» Request
Quote exactly the lines spanning from the top of the data below to the line that contains "return a + f + f2 + corner + ch", including both.

----------

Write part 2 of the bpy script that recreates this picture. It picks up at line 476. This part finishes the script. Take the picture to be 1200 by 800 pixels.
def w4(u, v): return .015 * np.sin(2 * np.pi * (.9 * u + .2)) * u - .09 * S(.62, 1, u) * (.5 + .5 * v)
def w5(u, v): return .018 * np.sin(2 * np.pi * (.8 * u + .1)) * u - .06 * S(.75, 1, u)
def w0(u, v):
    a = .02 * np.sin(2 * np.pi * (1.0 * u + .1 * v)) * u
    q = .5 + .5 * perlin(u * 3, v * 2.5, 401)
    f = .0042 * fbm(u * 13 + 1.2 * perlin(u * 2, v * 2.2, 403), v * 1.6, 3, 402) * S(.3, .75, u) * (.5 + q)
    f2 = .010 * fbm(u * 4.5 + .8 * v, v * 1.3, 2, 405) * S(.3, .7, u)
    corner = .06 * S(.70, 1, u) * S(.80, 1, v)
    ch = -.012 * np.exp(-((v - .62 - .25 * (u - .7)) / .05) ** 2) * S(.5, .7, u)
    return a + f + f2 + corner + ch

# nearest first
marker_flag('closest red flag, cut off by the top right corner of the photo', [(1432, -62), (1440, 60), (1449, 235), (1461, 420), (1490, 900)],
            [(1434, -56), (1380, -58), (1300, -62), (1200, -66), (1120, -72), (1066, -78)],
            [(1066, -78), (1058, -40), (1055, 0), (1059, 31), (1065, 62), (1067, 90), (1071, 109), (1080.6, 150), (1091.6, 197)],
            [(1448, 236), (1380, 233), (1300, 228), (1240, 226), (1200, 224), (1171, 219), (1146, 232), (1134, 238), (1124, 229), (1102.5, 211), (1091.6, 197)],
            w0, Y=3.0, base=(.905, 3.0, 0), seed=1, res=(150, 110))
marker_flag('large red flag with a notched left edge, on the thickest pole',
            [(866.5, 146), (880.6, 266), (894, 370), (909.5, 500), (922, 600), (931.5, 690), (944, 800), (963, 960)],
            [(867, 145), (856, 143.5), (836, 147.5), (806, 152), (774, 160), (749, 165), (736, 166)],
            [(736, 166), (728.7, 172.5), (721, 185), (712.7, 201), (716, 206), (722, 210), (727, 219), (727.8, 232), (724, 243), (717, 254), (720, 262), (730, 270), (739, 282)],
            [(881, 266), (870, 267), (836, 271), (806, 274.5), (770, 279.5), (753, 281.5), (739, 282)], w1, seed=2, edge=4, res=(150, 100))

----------

» Exercise response
Write part 2 of the bpy script that recreates this picture. It picks up at line 476. This part finishes the script. Take the picture to be 1200 by 800 pixels.
def w4(u, v): return .015 * np.sin(2 * np.pi * (.9 * u + .2)) * u - .09 * S(.62, 1, u) * (.5 + .5 * v)
def w5(u, v): return .018 * np.sin(2 * np.pi * (.8 * u + .1)) * u - .06 * S(.75, 1, u)
def w0(u, v):
    a = .02 * np.sin(2 * np.pi * (1.0 * u + .1 * v)) * u
    q = .5 + .5 * perlin(u * 3, v * 2.5, 401)
    f = .0042 * fbm(u * 13 + 1.2 * perlin(u * 2, v * 2.2, 403), v * 1.6, 3, 402) * S(.3, .75, u) * (.5 + q)
    f2 = .010 * fbm(u * 4.5 + .8 * v, v * 1.3, 2, 405) * S(.3, .7, u)
    corner = .06 * S(.70, 1, u) * S(.80, 1, v)
    ch = -.012 * np.exp(-((v - .62 - .25 * (u - .7)) / .05) ** 2) * S(.5, .7, u)
    return a + f + f2 + corner + ch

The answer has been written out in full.